I wouldn’t make this a post simply claiming how Chrome beats over all other browsers I’ve used, cause it doesn’t do that entirely. Surely not the Chromium Linux build I use on a daily basis. But what I really loved in it is something that (I think) was derived from its OS-like architecture concept.
I download several files of the same type and the downloaded filenames aren’t quite the format I like them to be in (Say I want mm-dd-yy while its received as mm_dd_yy, my naming braincells are nitpicky just like yours). The great feature of Chromium is that it keeps track of the file even when under download. That’s to say you can move it around from folder to folder, rename it as you desire and it simply won’t complain, even when it is downloading that file. This is a great use-case for me, I start all these downloads and run my renaming script in the main directory of my download after I’m done clicking download for each of the needed file, every week. I later use these files from their proper directories as my script skillfully places them. Wishing Firefox could do this too someday (Or if it has done, I don’t know — I stopped using it on March 13th 2010).
can you post your script if you don’t mind?
decodedthought
29 Apr 10 at 11:35 pm
Its pretty customized for my own directories and use, why would you require it?
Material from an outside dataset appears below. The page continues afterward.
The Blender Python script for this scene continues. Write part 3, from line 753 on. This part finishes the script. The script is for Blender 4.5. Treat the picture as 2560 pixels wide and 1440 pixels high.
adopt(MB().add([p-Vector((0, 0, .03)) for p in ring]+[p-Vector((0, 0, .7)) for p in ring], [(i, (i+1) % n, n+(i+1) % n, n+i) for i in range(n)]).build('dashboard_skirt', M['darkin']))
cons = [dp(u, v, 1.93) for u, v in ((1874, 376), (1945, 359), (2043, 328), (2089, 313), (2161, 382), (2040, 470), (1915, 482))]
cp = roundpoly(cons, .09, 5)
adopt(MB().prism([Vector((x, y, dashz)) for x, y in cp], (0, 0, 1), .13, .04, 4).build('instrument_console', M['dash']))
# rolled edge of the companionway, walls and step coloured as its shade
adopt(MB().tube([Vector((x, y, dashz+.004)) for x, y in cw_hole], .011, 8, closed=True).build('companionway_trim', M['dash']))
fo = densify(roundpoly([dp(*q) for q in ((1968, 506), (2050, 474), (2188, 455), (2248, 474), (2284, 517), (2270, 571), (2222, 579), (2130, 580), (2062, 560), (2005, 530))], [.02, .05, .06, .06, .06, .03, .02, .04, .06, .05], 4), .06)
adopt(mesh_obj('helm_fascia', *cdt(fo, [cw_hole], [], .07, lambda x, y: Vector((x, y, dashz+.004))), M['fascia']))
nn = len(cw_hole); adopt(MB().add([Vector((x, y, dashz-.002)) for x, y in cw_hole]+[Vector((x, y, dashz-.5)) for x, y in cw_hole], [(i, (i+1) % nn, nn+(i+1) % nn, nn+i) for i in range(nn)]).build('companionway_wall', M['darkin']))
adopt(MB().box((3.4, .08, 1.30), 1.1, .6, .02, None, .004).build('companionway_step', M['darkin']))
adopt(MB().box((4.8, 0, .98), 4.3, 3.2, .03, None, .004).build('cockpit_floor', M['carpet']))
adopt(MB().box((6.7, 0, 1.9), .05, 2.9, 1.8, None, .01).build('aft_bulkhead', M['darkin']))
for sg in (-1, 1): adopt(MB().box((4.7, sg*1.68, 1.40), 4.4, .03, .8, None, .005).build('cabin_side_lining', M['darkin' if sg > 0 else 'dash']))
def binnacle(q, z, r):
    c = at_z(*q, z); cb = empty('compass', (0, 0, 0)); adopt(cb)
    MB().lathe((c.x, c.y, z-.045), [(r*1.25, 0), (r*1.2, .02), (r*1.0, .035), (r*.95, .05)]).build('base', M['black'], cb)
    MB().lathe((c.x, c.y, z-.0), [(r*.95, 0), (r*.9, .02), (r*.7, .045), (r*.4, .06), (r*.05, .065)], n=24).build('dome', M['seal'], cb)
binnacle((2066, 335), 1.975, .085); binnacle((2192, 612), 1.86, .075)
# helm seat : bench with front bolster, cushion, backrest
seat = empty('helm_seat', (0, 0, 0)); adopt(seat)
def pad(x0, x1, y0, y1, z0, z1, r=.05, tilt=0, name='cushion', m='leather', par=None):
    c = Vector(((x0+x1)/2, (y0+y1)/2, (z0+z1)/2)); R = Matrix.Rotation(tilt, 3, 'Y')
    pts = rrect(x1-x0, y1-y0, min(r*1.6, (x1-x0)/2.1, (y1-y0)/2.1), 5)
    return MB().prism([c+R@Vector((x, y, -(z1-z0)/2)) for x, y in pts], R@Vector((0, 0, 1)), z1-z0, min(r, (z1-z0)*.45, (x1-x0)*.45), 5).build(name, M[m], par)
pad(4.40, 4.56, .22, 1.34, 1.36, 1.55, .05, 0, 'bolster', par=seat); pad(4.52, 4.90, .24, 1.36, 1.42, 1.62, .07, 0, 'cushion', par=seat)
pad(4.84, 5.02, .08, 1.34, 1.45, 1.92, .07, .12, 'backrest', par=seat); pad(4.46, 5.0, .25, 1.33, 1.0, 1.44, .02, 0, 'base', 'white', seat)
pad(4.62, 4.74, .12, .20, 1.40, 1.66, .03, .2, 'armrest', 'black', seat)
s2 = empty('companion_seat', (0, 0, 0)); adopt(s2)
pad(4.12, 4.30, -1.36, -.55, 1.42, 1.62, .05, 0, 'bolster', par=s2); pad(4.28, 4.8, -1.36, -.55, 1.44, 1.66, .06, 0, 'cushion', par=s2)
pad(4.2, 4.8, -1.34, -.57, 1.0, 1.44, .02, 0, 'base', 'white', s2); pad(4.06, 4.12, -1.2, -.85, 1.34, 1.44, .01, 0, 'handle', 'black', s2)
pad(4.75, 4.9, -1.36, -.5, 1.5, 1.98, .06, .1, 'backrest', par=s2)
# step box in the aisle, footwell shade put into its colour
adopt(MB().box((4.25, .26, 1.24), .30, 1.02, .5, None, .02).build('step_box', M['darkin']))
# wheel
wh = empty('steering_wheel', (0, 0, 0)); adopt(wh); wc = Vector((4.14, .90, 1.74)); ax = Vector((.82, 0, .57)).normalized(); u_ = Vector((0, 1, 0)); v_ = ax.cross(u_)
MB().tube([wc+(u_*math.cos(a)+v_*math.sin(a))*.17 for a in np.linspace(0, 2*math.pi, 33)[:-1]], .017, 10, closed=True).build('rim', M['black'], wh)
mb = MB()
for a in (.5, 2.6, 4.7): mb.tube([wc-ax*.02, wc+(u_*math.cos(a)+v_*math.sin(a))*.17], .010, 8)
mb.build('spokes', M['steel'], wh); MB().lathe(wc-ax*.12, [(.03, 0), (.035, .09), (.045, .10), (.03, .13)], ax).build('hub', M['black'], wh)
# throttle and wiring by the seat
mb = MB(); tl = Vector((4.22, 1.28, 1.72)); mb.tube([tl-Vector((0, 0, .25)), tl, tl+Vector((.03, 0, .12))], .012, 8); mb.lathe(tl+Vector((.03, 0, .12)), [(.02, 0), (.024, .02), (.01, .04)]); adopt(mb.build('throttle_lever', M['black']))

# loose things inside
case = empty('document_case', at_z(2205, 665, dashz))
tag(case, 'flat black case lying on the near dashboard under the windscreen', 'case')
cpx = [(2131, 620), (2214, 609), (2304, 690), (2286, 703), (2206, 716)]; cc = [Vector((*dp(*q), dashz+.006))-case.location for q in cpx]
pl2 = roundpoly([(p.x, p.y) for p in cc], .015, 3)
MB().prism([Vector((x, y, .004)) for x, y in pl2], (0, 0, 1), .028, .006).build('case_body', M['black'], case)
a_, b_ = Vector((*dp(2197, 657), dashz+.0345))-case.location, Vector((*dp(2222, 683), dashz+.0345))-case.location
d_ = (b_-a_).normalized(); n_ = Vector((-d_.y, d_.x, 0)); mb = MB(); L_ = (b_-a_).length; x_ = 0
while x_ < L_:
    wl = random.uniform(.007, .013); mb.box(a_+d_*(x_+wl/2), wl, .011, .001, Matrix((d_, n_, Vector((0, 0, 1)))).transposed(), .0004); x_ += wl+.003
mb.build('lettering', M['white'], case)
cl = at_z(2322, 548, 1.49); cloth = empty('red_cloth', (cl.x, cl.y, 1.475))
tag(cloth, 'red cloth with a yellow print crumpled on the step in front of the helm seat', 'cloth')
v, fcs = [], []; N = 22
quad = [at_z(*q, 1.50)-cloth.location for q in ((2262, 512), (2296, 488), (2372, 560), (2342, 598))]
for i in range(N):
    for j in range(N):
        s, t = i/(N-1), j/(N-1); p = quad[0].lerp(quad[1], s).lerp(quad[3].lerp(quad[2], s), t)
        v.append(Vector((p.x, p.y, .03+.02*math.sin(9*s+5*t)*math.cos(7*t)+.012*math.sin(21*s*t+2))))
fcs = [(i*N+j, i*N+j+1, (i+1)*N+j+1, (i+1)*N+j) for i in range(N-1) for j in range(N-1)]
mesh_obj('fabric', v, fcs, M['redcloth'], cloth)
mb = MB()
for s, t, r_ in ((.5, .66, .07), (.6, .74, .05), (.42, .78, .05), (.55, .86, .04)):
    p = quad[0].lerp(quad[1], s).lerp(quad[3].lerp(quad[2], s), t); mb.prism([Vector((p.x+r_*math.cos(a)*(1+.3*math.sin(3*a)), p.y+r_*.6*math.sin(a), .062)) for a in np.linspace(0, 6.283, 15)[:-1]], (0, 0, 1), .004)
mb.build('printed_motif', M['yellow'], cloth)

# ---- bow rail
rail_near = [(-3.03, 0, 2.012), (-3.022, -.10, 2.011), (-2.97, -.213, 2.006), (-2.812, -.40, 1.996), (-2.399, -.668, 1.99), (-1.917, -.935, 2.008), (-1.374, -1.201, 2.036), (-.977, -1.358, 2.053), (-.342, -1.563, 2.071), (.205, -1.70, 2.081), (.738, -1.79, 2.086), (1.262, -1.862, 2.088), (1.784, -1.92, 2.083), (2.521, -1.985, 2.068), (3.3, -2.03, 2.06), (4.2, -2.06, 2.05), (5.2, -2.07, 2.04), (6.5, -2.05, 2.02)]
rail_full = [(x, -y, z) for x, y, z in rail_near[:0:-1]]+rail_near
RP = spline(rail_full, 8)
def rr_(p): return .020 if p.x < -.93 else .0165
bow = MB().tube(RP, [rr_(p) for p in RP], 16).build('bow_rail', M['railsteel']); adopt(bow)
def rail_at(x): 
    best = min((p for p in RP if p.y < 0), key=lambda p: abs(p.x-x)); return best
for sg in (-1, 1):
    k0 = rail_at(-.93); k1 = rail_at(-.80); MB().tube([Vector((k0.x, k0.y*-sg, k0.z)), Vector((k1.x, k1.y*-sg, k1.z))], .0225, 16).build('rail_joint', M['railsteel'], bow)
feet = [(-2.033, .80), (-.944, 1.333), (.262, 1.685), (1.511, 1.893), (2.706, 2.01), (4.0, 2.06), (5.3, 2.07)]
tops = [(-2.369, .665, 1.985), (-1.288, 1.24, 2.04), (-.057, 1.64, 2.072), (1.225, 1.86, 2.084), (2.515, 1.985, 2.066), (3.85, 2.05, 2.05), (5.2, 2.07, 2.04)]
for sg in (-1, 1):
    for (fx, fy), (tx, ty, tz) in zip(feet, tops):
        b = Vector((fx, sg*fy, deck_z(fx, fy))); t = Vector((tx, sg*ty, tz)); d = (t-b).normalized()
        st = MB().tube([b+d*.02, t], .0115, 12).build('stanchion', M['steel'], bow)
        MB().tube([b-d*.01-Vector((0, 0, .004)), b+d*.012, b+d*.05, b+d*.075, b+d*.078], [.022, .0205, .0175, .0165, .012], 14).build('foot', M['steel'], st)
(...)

All it does is a bunch of str.replaces, os.renames and iterates that function over a group of filtered items from my downloads directory.
Harsh
30 Apr 10 at 9:21 am
Who do I see? Ain’t that qwerty :O
What a nice surprise was it to see you comment on niponwave after many years
Well Chrome is the browser I mostly use. But for serious web design stuff, I swear by Firefox. Firebug, FireFTP all are indispensable tools.